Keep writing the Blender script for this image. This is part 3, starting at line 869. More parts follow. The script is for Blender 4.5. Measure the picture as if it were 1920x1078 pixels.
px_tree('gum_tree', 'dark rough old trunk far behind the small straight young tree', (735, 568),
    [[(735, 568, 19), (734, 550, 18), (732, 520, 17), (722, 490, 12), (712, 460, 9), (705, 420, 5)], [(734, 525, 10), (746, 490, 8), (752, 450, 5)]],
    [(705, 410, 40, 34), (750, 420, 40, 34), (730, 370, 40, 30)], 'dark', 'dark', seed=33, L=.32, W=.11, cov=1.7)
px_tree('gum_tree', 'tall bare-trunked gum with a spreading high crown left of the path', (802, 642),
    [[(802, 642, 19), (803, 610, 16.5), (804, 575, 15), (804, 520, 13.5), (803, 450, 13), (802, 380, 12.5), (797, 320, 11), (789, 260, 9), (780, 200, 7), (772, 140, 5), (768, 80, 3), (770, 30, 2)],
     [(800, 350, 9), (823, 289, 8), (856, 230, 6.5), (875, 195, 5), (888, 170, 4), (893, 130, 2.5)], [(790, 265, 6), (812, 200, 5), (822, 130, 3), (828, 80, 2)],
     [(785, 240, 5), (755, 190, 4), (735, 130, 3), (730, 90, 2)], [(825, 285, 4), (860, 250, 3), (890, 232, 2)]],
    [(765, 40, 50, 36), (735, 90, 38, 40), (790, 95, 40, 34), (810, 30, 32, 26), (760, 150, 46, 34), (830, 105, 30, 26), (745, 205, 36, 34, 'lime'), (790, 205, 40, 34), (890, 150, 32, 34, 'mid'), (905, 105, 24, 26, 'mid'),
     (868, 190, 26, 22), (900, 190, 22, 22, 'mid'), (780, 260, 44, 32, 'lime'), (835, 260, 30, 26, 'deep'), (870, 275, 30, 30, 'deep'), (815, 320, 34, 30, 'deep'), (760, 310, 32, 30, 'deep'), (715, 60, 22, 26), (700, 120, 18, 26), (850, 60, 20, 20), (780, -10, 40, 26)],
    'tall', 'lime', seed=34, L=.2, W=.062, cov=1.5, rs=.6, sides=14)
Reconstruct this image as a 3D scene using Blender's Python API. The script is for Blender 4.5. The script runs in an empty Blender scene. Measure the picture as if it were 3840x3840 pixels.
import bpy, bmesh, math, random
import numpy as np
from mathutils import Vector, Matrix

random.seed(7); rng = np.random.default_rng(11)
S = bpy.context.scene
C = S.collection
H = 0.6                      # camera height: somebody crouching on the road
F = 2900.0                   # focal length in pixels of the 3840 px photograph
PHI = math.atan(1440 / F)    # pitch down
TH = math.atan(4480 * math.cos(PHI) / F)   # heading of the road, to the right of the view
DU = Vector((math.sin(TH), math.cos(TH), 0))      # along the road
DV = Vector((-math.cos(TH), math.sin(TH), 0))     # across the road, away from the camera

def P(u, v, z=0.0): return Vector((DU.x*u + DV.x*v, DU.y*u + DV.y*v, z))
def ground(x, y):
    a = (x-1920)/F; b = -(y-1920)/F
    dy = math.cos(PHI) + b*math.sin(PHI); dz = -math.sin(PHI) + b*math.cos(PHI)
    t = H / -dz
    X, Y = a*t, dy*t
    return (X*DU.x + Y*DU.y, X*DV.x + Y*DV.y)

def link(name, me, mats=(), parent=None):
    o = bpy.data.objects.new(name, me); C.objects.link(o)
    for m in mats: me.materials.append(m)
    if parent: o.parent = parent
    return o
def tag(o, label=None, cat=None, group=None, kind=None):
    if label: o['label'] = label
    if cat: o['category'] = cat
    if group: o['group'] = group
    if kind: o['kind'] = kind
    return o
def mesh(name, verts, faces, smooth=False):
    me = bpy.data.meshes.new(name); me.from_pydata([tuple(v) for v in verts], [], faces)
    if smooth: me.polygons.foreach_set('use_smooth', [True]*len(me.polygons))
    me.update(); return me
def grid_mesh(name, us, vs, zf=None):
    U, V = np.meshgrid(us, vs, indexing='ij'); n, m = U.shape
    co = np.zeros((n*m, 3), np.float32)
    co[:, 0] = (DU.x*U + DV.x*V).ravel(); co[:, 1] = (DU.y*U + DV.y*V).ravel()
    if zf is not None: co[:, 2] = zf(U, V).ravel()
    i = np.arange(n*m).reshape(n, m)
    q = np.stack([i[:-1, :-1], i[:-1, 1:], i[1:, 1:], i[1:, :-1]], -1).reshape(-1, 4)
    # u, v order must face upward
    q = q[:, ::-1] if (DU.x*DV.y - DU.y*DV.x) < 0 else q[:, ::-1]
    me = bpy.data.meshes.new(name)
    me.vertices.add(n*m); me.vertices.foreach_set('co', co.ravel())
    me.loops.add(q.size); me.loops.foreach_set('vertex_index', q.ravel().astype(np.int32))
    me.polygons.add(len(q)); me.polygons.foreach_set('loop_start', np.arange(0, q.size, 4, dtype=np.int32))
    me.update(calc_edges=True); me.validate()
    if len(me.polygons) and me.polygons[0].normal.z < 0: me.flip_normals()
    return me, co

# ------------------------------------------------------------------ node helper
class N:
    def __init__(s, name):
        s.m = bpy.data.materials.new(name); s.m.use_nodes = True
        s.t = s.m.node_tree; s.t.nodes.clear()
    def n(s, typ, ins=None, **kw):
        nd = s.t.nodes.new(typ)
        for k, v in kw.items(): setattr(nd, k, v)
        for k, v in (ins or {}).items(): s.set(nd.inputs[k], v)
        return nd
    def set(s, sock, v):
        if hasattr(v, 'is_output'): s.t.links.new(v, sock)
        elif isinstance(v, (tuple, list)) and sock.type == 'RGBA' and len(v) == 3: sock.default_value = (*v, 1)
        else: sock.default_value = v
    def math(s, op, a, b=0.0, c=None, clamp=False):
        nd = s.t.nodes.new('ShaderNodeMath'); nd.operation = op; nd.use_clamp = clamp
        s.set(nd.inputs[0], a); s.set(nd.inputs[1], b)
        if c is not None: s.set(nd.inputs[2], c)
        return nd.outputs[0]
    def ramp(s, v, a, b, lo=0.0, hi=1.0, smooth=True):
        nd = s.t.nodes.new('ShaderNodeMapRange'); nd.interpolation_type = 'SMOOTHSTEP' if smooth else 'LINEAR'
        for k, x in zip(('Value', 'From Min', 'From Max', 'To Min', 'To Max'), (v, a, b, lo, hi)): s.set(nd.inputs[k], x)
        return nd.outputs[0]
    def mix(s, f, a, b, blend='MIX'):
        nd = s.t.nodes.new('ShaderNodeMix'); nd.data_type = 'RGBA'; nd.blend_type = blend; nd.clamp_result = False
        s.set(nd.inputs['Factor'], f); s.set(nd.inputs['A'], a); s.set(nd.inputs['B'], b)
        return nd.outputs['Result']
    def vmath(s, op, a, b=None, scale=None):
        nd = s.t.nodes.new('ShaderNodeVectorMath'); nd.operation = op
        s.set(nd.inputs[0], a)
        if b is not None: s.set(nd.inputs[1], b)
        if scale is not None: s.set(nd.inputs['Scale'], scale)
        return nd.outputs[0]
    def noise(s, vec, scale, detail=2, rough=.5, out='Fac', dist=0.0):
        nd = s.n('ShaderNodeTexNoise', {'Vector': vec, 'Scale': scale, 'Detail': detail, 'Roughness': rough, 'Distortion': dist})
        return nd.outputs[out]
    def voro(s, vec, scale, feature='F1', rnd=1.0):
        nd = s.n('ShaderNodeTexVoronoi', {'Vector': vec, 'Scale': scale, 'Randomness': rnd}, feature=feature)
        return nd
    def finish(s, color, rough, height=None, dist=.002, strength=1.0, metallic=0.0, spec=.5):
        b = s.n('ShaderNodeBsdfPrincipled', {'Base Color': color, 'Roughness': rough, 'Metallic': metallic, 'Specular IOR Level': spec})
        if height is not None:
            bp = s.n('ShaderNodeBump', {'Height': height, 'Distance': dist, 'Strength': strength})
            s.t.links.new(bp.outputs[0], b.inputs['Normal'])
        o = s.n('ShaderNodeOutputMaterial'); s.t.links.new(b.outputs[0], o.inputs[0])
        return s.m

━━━

The exercise
Look back at the entries above. Retype the line with "Reconstruct this image", the line with "return (X*DU.x + Y*DU.y, X*DV.x + Y*DV.y)", and all lines in between.

Answer to the exercise
Reconstruct this image as a 3D scene using Blender's Python API. The script is for Blender 4.5. The script runs in an empty Blender scene. Measure the picture as if it were 3840x3840 pixels.
import bpy, bmesh, math, random
import numpy as np
from mathutils import Vector, Matrix

random.seed(7); rng = np.random.default_rng(11)
S = bpy.context.scene
C = S.collection
H = 0.6                      # camera height: somebody crouching on the road
F = 2900.0                   # focal length in pixels of the 3840 px photograph
PHI = math.atan(1440 / F)    # pitch down
TH = math.atan(4480 * math.cos(PHI) / F)   # heading of the road, to the right of the view
DU = Vector((math.sin(TH), math.cos(TH), 0))      # along the road
DV = Vector((-math.cos(TH), math.sin(TH), 0))     # across the road, away from the camera

def P(u, v, z=0.0): return Vector((DU.x*u + DV.x*v, DU.y*u + DV.y*v, z))
def ground(x, y):
    a = (x-1920)/F; b = -(y-1920)/F
    dy = math.cos(PHI) + b*math.sin(PHI); dz = -math.sin(PHI) + b*math.cos(PHI)
    t = H / -dz
    X, Y = a*t, dy*t
    return (X*DU.x + Y*DU.y, X*DV.x + Y*DV.y)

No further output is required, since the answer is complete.